$(\mathbb{Z}/18\mathbb{Z})/(6\mathbb{Z}/18\mathbb{Z})\cong\mathbb{Z}/6\mathbb{Z}$ Proof

Question

Use the homomorphism theorem or the first or/and second isomorphism theorems to show that $(\mathbb{Z}/18\mathbb{Z})/(6\mathbb{Z}/18\mathbb{Z})\cong\mathbb{Z}/6\mathbb{Z}$.

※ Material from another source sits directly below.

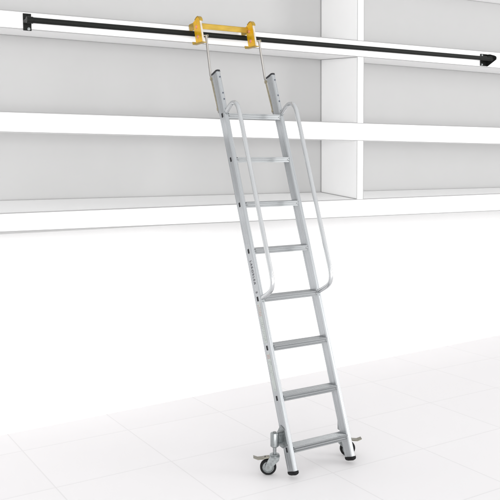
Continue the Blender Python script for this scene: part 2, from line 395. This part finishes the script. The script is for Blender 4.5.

I was wondering if it is necessary to show that $6\mathbb{Z}/18\mathbb{Z}$ is the image of the ideal $6\mathbb{Z}$ ?

Answer 1

Hint:

Consider the map

$$\mathbb{Z}/18 \mathbb{Z} \to \mathbb{Z}/6 \mathbb{Z}: x+18\mathbb{Z} \mapsto x + \mathbb{6}\mathbb{Z}$$

and use the first isomorphism theorem (i.e. check this is well-defined, that the kernel is $6\mathbb{Z}/18\mathbb{Z}$ and that this is a surjection).

Answer 2

Hint:

Prove that the map $\begin{aligned}[t]f\colon \mathbf{Z} /18 \mathbf{Z}&\longrightarrow \mathbf{Z}/6 \mathbf{Z,}\\ n+18 \mathbf{Z}&\longmapsto n+6 \mathbf{Z}\enspace\end{aligned}$ is well-defined and determine its kernel.